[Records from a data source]
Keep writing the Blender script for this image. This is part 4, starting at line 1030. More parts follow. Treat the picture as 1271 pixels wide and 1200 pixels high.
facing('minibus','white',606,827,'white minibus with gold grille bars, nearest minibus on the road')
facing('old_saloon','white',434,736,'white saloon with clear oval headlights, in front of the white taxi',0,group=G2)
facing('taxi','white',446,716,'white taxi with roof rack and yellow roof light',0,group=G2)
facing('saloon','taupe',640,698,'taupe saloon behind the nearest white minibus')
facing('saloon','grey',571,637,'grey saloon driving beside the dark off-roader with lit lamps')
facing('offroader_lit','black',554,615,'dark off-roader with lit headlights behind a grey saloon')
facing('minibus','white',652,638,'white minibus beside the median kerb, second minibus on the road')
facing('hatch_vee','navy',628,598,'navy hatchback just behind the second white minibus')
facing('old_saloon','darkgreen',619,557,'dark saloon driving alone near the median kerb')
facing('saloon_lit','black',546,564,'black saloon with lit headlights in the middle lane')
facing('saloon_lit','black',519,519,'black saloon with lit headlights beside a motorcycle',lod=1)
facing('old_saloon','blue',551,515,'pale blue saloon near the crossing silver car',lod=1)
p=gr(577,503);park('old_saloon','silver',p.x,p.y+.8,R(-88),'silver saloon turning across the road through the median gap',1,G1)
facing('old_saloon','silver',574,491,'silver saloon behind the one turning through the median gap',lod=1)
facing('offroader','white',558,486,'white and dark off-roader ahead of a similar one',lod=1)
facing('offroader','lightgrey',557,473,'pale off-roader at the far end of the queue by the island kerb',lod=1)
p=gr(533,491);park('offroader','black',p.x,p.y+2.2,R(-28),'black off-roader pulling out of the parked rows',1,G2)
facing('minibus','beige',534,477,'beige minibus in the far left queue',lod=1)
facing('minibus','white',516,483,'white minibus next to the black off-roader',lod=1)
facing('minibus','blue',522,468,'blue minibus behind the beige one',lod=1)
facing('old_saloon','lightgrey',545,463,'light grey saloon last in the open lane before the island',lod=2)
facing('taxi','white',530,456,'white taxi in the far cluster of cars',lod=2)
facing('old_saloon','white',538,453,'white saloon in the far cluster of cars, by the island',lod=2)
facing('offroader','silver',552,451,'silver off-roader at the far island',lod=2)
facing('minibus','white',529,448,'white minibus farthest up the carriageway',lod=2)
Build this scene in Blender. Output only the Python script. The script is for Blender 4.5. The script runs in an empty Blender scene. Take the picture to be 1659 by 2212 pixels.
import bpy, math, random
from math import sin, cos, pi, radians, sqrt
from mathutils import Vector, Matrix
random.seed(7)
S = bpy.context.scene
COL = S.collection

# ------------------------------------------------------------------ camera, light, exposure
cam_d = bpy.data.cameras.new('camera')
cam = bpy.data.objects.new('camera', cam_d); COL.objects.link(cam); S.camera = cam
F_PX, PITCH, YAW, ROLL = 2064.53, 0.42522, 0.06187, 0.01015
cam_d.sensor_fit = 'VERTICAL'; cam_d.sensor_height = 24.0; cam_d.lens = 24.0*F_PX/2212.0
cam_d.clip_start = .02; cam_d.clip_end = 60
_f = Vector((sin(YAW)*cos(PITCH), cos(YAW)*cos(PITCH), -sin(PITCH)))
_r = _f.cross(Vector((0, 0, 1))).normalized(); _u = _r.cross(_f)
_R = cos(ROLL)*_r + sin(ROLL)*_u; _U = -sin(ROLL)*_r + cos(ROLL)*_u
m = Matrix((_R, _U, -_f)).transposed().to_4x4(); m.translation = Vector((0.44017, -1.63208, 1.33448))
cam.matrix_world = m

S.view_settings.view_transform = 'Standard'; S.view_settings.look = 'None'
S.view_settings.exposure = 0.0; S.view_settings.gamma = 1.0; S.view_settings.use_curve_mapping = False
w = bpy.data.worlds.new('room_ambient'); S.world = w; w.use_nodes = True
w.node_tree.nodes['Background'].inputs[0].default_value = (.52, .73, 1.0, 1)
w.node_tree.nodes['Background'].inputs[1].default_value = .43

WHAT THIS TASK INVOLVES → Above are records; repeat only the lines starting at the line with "Build this scene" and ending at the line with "cam.matrix_world = m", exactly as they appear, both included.

FINAL RESULT →
Build this scene in Blender. Output only the Python script. The script is for Blender 4.5. The script runs in an empty Blender scene. Take the picture to be 1659 by 2212 pixels.
import bpy, math, random
from math import sin, cos, pi, radians, sqrt
from mathutils import Vector, Matrix
random.seed(7)
S = bpy.context.scene
COL = S.collection

# ------------------------------------------------------------------ camera, light, exposure
cam_d = bpy.data.cameras.new('camera')
cam = bpy.data.objects.new('camera', cam_d); COL.objects.link(cam); S.camera = cam
F_PX, PITCH, YAW, ROLL = 2064.53, 0.42522, 0.06187, 0.01015
cam_d.sensor_fit = 'VERTICAL'; cam_d.sensor_height = 24.0; cam_d.lens = 24.0*F_PX/2212.0
cam_d.clip_start = .02; cam_d.clip_end = 60
_f = Vector((sin(YAW)*cos(PITCH), cos(YAW)*cos(PITCH), -sin(PITCH)))
_r = _f.cross(Vector((0, 0, 1))).normalized(); _u = _r.cross(_f)
_R = cos(ROLL)*_r + sin(ROLL)*_u; _U = -sin(ROLL)*_r + cos(ROLL)*_u
m = Matrix((_R, _U, -_f)).transposed().to_4x4(); m.translation = Vector((0.44017, -1.63208, 1.33448))
cam.matrix_world = m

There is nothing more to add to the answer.